* [Exercise directions] Skip the pictures. Reproduce all other material exactly.

* [Provided material]

******

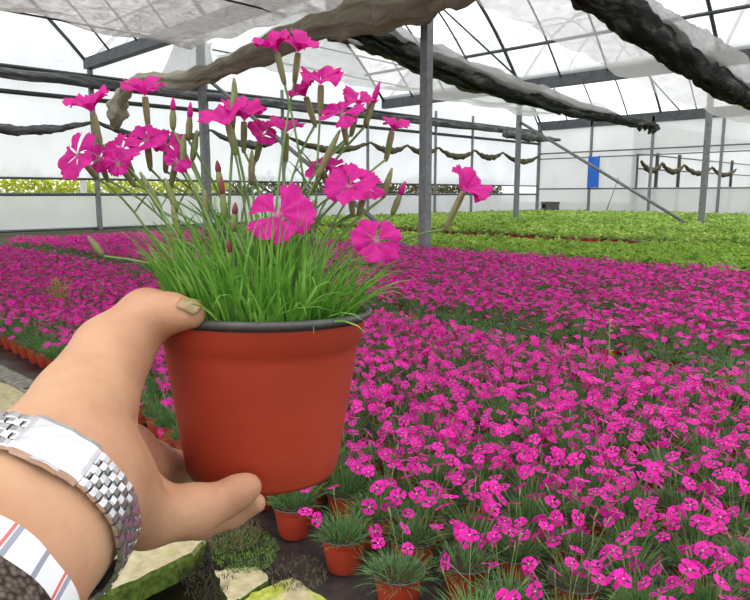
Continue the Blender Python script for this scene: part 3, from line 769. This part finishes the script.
# moss and dry roots
def tufts(name, px0, px1, py0, py1, z, mat, n, L, label, seed, cat):
    rs = np.random.default_rng(seed); mb = MB()
    for _ in range(n):
        x = rs.uniform(px0, px1); y = rs.uniform(py0, py1); 
        if ((x - (px0 + px1) / 2) / (px1 - px0) * 2) ** 2 + ((y - (py0 + py1) / 2) / (py1 - py0) * 2) ** 2 > 1: continue
        p = ground(x, y, z); blade(mb, p, rs.normal(0, .5, 3) + [0, 0, .9], rs.uniform(.5, 1) * L, .003, 1.2, rs, 2)
    return tag(mb.build(name, mat), label, cat, None, 'stuff')
tufts('moss', 210, 278, 526, 574, .024, simple('moss_green', srgb(66, 96, 26), srgb(106, 138, 44), 40, .9), 1900, .012, 'green moss patch between slab and black sheet edge', 71, 'moss')
tufts('dry_roots', 196, 262, 514, 552, .022, simple('dry_root', srgb(80, 68, 48), srgb(130, 116, 88), 60, .9), 900, .025, 'dry brown roots by the slab corner', 72, 'roots')
tufts('dry_roots', 180, 236, 545, 606, .015, simple('dark_root', srgb(30, 26, 18), srgb(66, 58, 40), 60, .9), 900, .03, 'dark tangled roots hanging round the pit', 73, 'roots')
tufts('dry_roots', 262, 330, 556, 592, .022, simple('dry_root_b', srgb(60, 54, 38), srgb(104, 96, 66), 60, .9), 500, .016, 'dry moss strip along the sheet edge at bottom', 74, 'roots')

# weeds among the pinks
def weed(px, py, z, h, label, mat, seed, n):
    rs = np.random.default_rng(seed); p = ground(px, py, z); t = thing('weed', label, 'weed', (p[0], p[1], .0))
    ms = MB(); ml = MB()
    for k in range(n):
        q = np.array([rs.normal(0, .03) * (n > 1), rs.normal(0, .03) * (n > 1), .02]); e = q + np.array([rs.normal(0, .03), rs.normal(0, .03), h * rs.uniform(.85, 1)])
        ms.tube([q, (q + e) / 2 + rs.normal(0, .006, 3), e], .003, 5, 0, False)
        for i in range(26):
            f = rs.uniform(.3, 1); a = rs.random() * 6.28; b = q + (e - q) * f
            blade(ml, b, [math.cos(a), math.sin(a), .6], .03 * (1.2 - f * .5), .011, .8, rs, 3)
    ms.build('stalk', mat, t); ml.build('leaves', mat, t); return t
weed(613, 352, .19, .36, 'pale upright weed standing among the pinks near the dark gap', simple('pale_weed', srgb(150, 160, 90), srgb(186, 190, 120), 40, .7, trans=.3), 81, 1)
weed(60, 302, .19, .36, 'clump of pale dry stalks among the pinks at left', simple('straw_weed', srgb(150, 130, 70), srgb(176, 166, 96), 40, .7, trans=.3), 82, 13)
weed(100, 298, .19, .33, 'smaller clump of dry stalks left of the thumb', simple('straw_weed_b', srgb(150, 120, 80), srgb(176, 156, 96), 40, .7, trans=.3), 83, 3)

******

* [Written reply]
Continue the Blender Python script for this scene: part 3, from line 769. This part finishes the script.
# moss and dry roots
def tufts(name, px0, px1, py0, py1, z, mat, n, L, label, seed, cat):
    rs = np.random.default_rng(seed); mb = MB()
    for _ in range(n):
        x = rs.uniform(px0, px1); y = rs.uniform(py0, py1); 
        if ((x - (px0 + px1) / 2) / (px1 - px0) * 2) ** 2 + ((y - (py0 + py1) / 2) / (py1 - py0) * 2) ** 2 > 1: continue
        p = ground(x, y, z); blade(mb, p, rs.normal(0, .5, 3) + [0, 0, .9], rs.uniform(.5, 1) * L, .003, 1.2, rs, 2)
    return tag(mb.build(name, mat), label, cat, None, 'stuff')
tufts('moss', 210, 278, 526, 574, .024, simple('moss_green', srgb(66, 96, 26), srgb(106, 138, 44), 40, .9), 1900, .012, 'green moss patch between slab and black sheet edge', 71, 'moss')
tufts('dry_roots', 196, 262, 514, 552, .022, simple('dry_root', srgb(80, 68, 48), srgb(130, 116, 88), 60, .9), 900, .025, 'dry brown roots by the slab corner', 72, 'roots')
tufts('dry_roots', 180, 236, 545, 606, .015, simple('dark_root', srgb(30, 26, 18), srgb(66, 58, 40), 60, .9), 900, .03, 'dark tangled roots hanging round the pit', 73, 'roots')
tufts('dry_roots', 262, 330, 556, 592, .022, simple('dry_root_b', srgb(60, 54, 38), srgb(104, 96, 66), 60, .9), 500, .016, 'dry moss strip along the sheet edge at bottom', 74, 'roots')

# weeds among the pinks
def weed(px, py, z, h, label, mat, seed, n):
    rs = np.random.default_rng(seed); p = ground(px, py, z); t = thing('weed', label, 'weed', (p[0], p[1], .0))
    ms = MB(); ml = MB()
    for k in range(n):
        q = np.array([rs.normal(0, .03) * (n > 1), rs.normal(0, .03) * (n > 1), .02]); e = q + np.array([rs.normal(0, .03), rs.normal(0, .03), h * rs.uniform(.85, 1)])
        ms.tube([q, (q + e) / 2 + rs.normal(0, .006, 3), e], .003, 5, 0, False)
        for i in range(26):
            f = rs.uniform(.3, 1); a = rs.random() * 6.28; b = q + (e - q) * f
            blade(ml, b, [math.cos(a), math.sin(a), .6], .03 * (1.2 - f * .5), .011, .8, rs, 3)
    ms.build('stalk', mat, t); ml.build('leaves', mat, t); return t
weed(613, 352, .19, .36, 'pale upright weed standing among the pinks near the dark gap', simple('pale_weed', srgb(150, 160, 90), srgb(186, 190, 120), 40, .7, trans=.3), 81, 1)
weed(60, 302, .19, .36, 'clump of pale dry stalks among the pinks at left', simple('straw_weed', srgb(150, 130, 70), srgb(176, 166, 96), 40, .7, trans=.3), 82, 13)
weed(100, 298, .19, .33, 'smaller clump of dry stalks left of the thumb', simple('straw_weed_b', srgb(150, 120, 80), srgb(176, 156, 96), 40, .7, trans=.3), 83, 3)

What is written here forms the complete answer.